In notes for the HarperCollins Study Bible, Clifton Black makes the terse identification: “Cross, an instrument of tortuous execution.” An instrument of tortuous execution replicated out of silver or some other fine metal can conceal its grim horror. A cross, a real cross, certainly does not seem like a sign of life.
Yet that is precisely what Jesus says in Matthew 16:21-28, which is the text for Sunday’s
sermon, “Losing and Finding.” For those who would save their life, the cross is the only way. Clinging to life fearfully, we cannot open our hands to receive the gift of life; acquiring the things of life, we are dragged down and under by their weight.

During these unsettled times, consider the notion that you save your life by losing it in terms of a cross. Nothing is closer to the heart of the matter than the cross. We can contemplate from our armchair the life and death of Jesus, but then with this figure of speech, we too are called to bear an “instrument of tortuous execution.”

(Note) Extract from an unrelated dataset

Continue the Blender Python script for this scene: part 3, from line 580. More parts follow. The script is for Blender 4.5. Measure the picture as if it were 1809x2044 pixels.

“Let them deny themselves and take up their cross…” These words challenge our too comfortable understanding of the Christian life. Other sayings are easier to tolerate. “What will it profit them to gain the whole world and forfeit their life?” sounds enough like “You can’t take it with you” to be useful. But what use can we possibly make of “If any want to become my followers, let them deny themselves and take up their cross and follow me”?

Like Peter we object on reasonable grounds. There must be another way. Where is self-fulfillment, achievement, personal happiness? Can’t we find a way of phrasing Christian discipleship so it does not involve “instruments of tortuous execution”?

The words endure, however, haunting us. Deny yourselves. Take up your cross. Follow me. These words are unfashionable at all times and nothing about them appeals to our sense of beauty and proportion. Yet our best attempts to tame its dreadful claim ring hollow. Surely Peter is right. There must be another way… There is no other way.
The hymn for the service is “Take Up Your Cross, the Savior Said,” which was written by
Charles Everest and published in 1833. He was nineteen years old at the time and later
was ordained an Episcopal minister. Special music will feature Lola Gray Gaddy singing and her brother, Fletcher, playing the violin, “Will You Come and Follow Me.” Set to a traditional Scottish tune, John Bell wrote the first four stanzas in the voice of Jesus and the last stanza as the singer’s response. “Lord your summons echoes true when you but call my name.”